On Friday, Rick Davis, John McCain’s campaign manager, offered a similar whistling-past-the-graveyard stretcher. In a conference call with reporters, he talked up Sarah Palin, claiming she was an asset to the GOP ticket. It was a tough day for doing so. The New York Times had front-paged a poll showing that 59 percent of voters believe that Palin is not prepared to be vice president–up 9 points since the beginning of October. A third of the voters polled said that her selection would be a major factor in picking a president–and those voters favored Obama. Can you say, “drag on the ticket”?
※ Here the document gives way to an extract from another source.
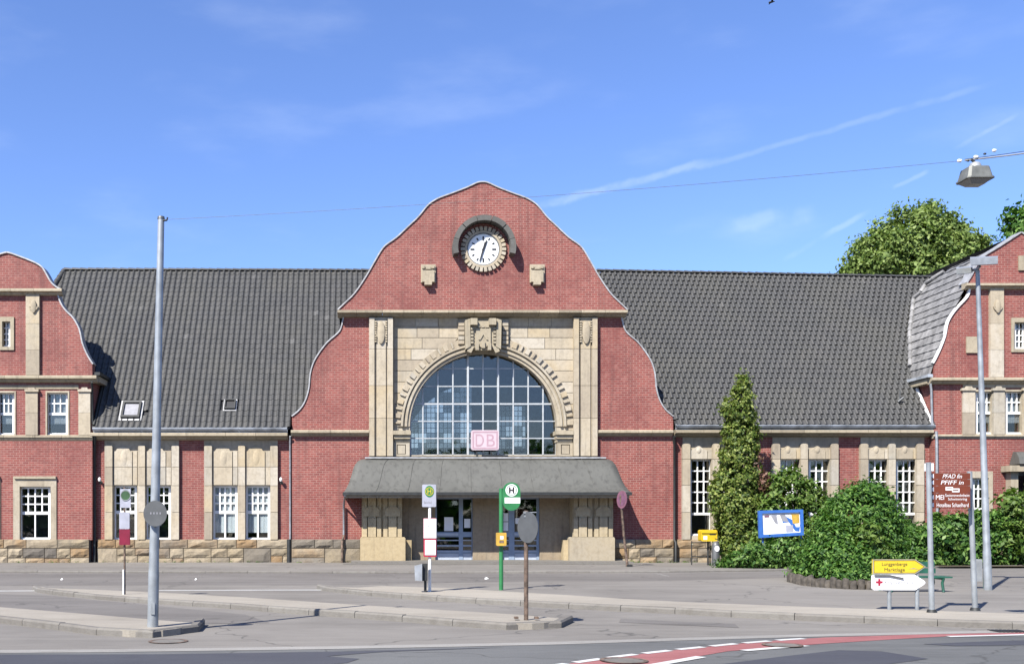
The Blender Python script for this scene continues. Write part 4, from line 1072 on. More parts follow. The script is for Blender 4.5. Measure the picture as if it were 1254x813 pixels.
            pb('tile_course', 'tile_light' if side == 'r' and inner else 'tile', lambda m: m.add(v, f))  # sun-facing slope painted paler than the other wing slopes
    if side == 'r':                                     # pale hip stones where this roof meets the main slope
        vp = []
        for x, z in [(fx(x, YW), fz(y, YW)) for x, y in full]:
            if fz(463, YW) < z < 12.6: vp.append(Vector((x-.05, min((44.4 if z > 12.3 else 45.2) if z > 11.7 else 50, YM-.45+(z-5.6)*.727-.02), z+.06)))
        dense = [a.lerp(b, q/4) for a, b in zip(vp, vp[1:]) for q in range(4)]+[vp[-1]]
        acc = 0; st = dense[0]
        for a, b in zip(dense, dense[1:]):
            if (b-st).length > .42:
                pb('valley_tile', 'tile_light', lambda m: m.tube([st, st.lerp(b, .9), b], [.075, .105, .10], 7)); st = b
    # dark boarding under the courses
    pl = [(fx(x, YW), fz(y, YW)-.09) for x, y in full]; pl2 = [(2*fx(c, YW)-x, z) for x, z in reversed(pl)]
    allp = list(reversed(pl2))+[]
    def shell(m):
        pts = [q for q in pl[::-1]+pl2[::-1] if q[1] < 11.6] if side == 'r' else pl2[::-1]
        n = len(pts); v = [(x, YW+.3, z) for x, z in pts]+[(x, 50, z) for x, z in pts]
        m.add(v, [(i, i+1, n+i+1, n+i) for i in range(n-1)])
    pb('roof_boarding', 'under', shell)
    # cornice and gutter returning along the inner side
    Xe = fx(e, YW); sx = -1 if side == 'r' else 1
    z0, z1 = fz(ycl[1], YW), fz(ycl[0], YW)
    ye = YM-.45+(z1-5.55)*.727+.2
    pb('side_cornice', 'cornice', lambda m: m.box(min(Xe+sx*.003, Xe+sx*.28), max(Xe+sx*.003, Xe+sx*.28), YW+.02, ye, z0, z1-.04))
    pb('side_gutter', 'gutter' if side == 'r' else 'iron', lambda m: m.box(min(Xe+sx*.14, Xe+sx*.36), max(Xe+sx*.14, Xe+sx*.36), YW-.2, ye, z1-.02, z1+.10))
    # flashing where the main roof meets the wing
    pb('flashing', 'iron' if side == 'l' else 'white', lambda m: m.tube([(Xe+sx*.09, YM-.42+(z-5.5)*.727-.06, z+.05) for z in (5.55, 6.2, 6.9, z0+.1)], .07, 6))

# ------------------------------------------------------------------ main roof
YE0, YR = YM-.45, 46.85
zeL, zeR = fz(523.5, YE0), fz(520.5, YE0)
def zridge(X):
    px = CX+X*F/YR
    y = 330.5+(px-80)/370*1.2 if px < 600 else 332+max(0, px-735)/410*8
    return fz(y, YR)
def roofpt(X, sv, ze):
    zr = zridge(X); return Vector((X, YE0+(YR-YE0)*sv, ze+(zr-ze)*sv))
def outline_fn(pts, Y):
    a = sorted([(fz(y, Y), fx(x, Y)) for x, y in pts])
    za = np.array([q[0] for q in a]); xa = np.array([q[1] for q in a])
    return lambda z: float(np.interp(z, za, xa))
gl_all = outline_fn(gu+gl, YC); lw = outline_fn(upL+loL, YW); rw = outline_fn(upR+loR, YW)
gcx = fx(591, YC)
LS = math.hypot(YR-YE0, fz(331, YR)-zeL)
def island_tile_mat():
    m, t, bs = newmat('grey_pantile')
    g = nnode(t, 'ShaderNodeNewGeometry'); oi = nnode(t, 'ShaderNodeObjectInfo')
    ad = nnode(t, 'ShaderNodeMath', operation='ADD'); t.links.new(g.outputs['Random Per Island'], ad.inputs[0]); t.links.new(oi.outputs['Random'], ad.inputs[1])
    frc = nnode(t, 'ShaderNodeMath', operation='FRACT'); t.links.new(ad.outputs[0], frc.inputs[0])
    r = nnode(t, 'ShaderNodeValToRGB'); r.color_ramp.elements.new(.5); r.color_ramp.elements.new(.9)
    for i, (p, c) in enumerate(((0, (.029, .029, .028)), (.55, (.035, .035, .034)), (.997, (.040, .039, .037)), (1, (.065, .064, .062)))):
        r.color_ramp.elements[i].position = p; r.color_ramp.elements[i].color = (*c, 1)
    t.links.new(frc.outputs[0], r.inputs[0])
    n = nnoise(t, .55, 5); col = nmix(t, nrange(t, n, .45, .75, 0, .45), r.outputs[0], (.050, .048, .038))
    st = nnoise(t, 1.3, 4, (3, .4, .4)); col = nmix(t, nrange(t, st, .55, .8, 0, .5), col, (.03, .03, .031))
    t.links.new(col, bs.inputs['Base Color']); bs.inputs['Roughness'].default_value = .6
    bump(t, bs, nnoise(t, 40, 4), .3, .01); return m
M['pantile'] = island_tile_mat()
TW, TE = .243, .298
def tile_template():
    u = np.array([0, .16, .34, .5, .62, .76, .9, 1.0]); z = np.array([.012, -.002, -.002, .004, .038, .056, .042, .010])
    v = []
    for yy, dz in ((0, .016), (TE+.05, .0)):
        for a, b in zip(u, z): v.append(((a-.5)*TW, yy, b+dz))
    for a, b in zip(u, z): v.append(((a-.5)*TW, .004, b+.016-.024))
    n = len(u); f = [(i, i+1, n+i+1, n+i) for i in range(n-1)]+[(2*n+i, 2*n+i+1, i+1, i) for i in range(n-1)]
    return np.array(v), np.array(f)
TV, TF = tile_template()
tmb = MB(); tmb.v = [tuple(p) for p in TV]; tmb.f = [tuple(q) for q in TF]; tmb.sm = [False]*len(TF)
tile_mesh = tmb.mesh('roof_tile', M['pantile'])
spots = []
def skylight_hit(p):
    q = (CX+p.x*F/p.y, HY-(p.z-EYE)*F/p.y)
    return any(a < q[0] < b and u < q[1] < w for a, b, u, w in ((145.5, 178, 493.5, 516), (273, 290.5, 492, 503.5)))
for X0, X1, ze, stag in ((fx(20, YR), fx(455, YC), zeL, 0), (fx(728, YC), fx(1300, YR)-.5, zeR, 1)):
    nrow = int(LS/TE); ncol = int((X1-X0)/TW)
    for r_ in range(nrow):
        for c_ in range(ncol+1):
            X = X0+(c_+.5*(r_ % 2)*stag)*TW; sv = (r_*TE)/LS
            p = roofpt(X, sv, ze); zc = p.z
            if X > X0 and abs(X-gcx) < (gcx-gl_all(zc))-.12 and True: continue
            if zc < fz(510, YC) and abs(X-gcx) < gcx-fx(356, YC)-.02: continue
            if X > rw(zc)+1.2 or X < -15.6: continue
            if zc < fz(446, YW) and (X < fx(113, YW)+.05 or X > fx(1143.5, YW)-.05) and (X > 0 or zc < fz(462, YW)+.25): continue
            if X < -13.9-(zridge(-13.9)-zc)*.33: continue
            if skylight_hit(p): continue
            zr = zridge(X); ang = math.atan2(zr-ze, YR-YE0)
            spots.append((p, ang, r_))
spots.sort(key=lambda q: (q[2], abs(q[0].x)))
def tile_rot(ang): return Euler((ang+random.uniform(-.012, .012), random.uniform(-.02, .02), random.uniform(-.012, .012)))
for p, ang, r_ in spots[:300]: inst('roof_tile', tile_mesh, B, p+Vector((0, 0, .01)), tile_rot(ang))
rest = spots[300:]; nv = len(TV)
av = np.zeros((len(rest)*nv, 3)); af = np.zeros((len(rest)*len(TF), 4), int)
for i, (p, ang, r_) in enumerate(rest):
    Rm = np.array(tile_rot(ang).to_matrix()); av[i*nv:(i+1)*nv] = TV @ Rm.T+np.array(p-org(B))+np.array((0, 0, .01)); af[i*len(TF):(i+1)*len(TF)] = TF+i*nv
me = bpy.data.meshes.new('roof_tiles'); me.from_pydata(av.tolist(), [], af.tolist()); me.materials.append(M['pantile'])
tag(inst('roof_tiles', me, B, org(B)), kind='stuff')
# boarding beneath, rear slope, hips
for X0, X1, ze in ((fx(20, YR), fx(466, YC), zeL), (fx(716, YC), fx(1330, YR), zeR)):
    def f(m):
        xh = -13.9 if X0 < 0 else X0; dn = Vector((0, .03, -.05))
        if X0 < 0: cut = [(fx(113, YW)+.05, 0), (fx(357, YC)-.05, 0), (fx(357, YC)-.05, .2), (X1, .2), (X1, 1), (xh, 1), (xh-2.2, .2), (fx(113, YW)+.05, .2)]
        else: cut = [(fx(824, YC)+.05, 0), (fx(1143, YW)-.05, 0), (fx(1143, YW)-.05, .2), (X1, .2), (X1, 1), (X0, 1), (X0, .2), (fx(824, YC)+.05, .2)]
        pts = [roofpt(x, q, ze)+dn for x, q in cut]
        m.add(pts, [(0, 1, 2, 7), (7, 2, 3, 4), (7, 4, 5, 6)])
        g, h = Vector((pts[6].x, 53, 5.5)), Vector((X1, 53, 5.5))
        m.add([pts[5], pts[4], h, g, pts[6]], [(0, 1, 2, 3), (0, 3, 4)])
    pb('roof_boarding', 'under', f)
pb('rear_wall', 'brick', lambda m: m.box(fx(8, YW), fx(1251, YW), 52.3, 52.6, 0, 5.5))
# ridge tiles
rt = MB(); n = 7
for sgn, (X0, X1) in enumerate(((-13.9, fx(462, YR)), (fx(712, YR), fx(1245, YR)))):
    L = .36; k = int((X1-X0)/L)
    for i in range(k):
        a = X0+(X1-X0)*i/k; b = a+(X1-X0)/k+.03
        mb = MB(); v = []
        for X, r, dz in ((a, .135, .015), (b, .118, 0)):
            v += [(X, YR+r*math.cos(math.pi*q/n), zridge(X)+.02+dz+r*.75*math.sin(math.pi*q/n)-.03) for q in range(n+1)]
        mb.add(v, [(q, q+1, n+2+q, n+1+q) for q in range(n)]+[tuple(range(n+1))])
        ctr = Vector((a, YR, zridge(a)))
        inst('ridge_tile', mb.mesh('ridge_tile', M['pantile'], ctr), B, ctr, (0, random.uniform(-.02, .02), random.uniform(-.02, .02)))
for i in range(9):                                     # short hip at the left end
    a = Vector((-13.9, YR, zridge(-13.9))); b = a+Vector((-.62, -1.45, -1.9)); p0, p1 = a.lerp(b, i/9), a.lerp(b, (i+1.1)/9)
    pb('hip_tile', 'pantile', lambda m: m.tube([p0, p1], [.11, .13], 8))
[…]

Davis couldn’t. He told reporters:

Governor Palin’s crowds are huge. In fact, she was in a location last night, the same general vicinity of Senator Biden. He had about 800 people at his event, she had 20,000. So, all the talk that we see on television and the newspapers about what a drag Governor Palin is on our ticket can’t be further from the truth. She’s electrifying crowds all across the battleground states, and we really appreciate the hard work she’s putting in.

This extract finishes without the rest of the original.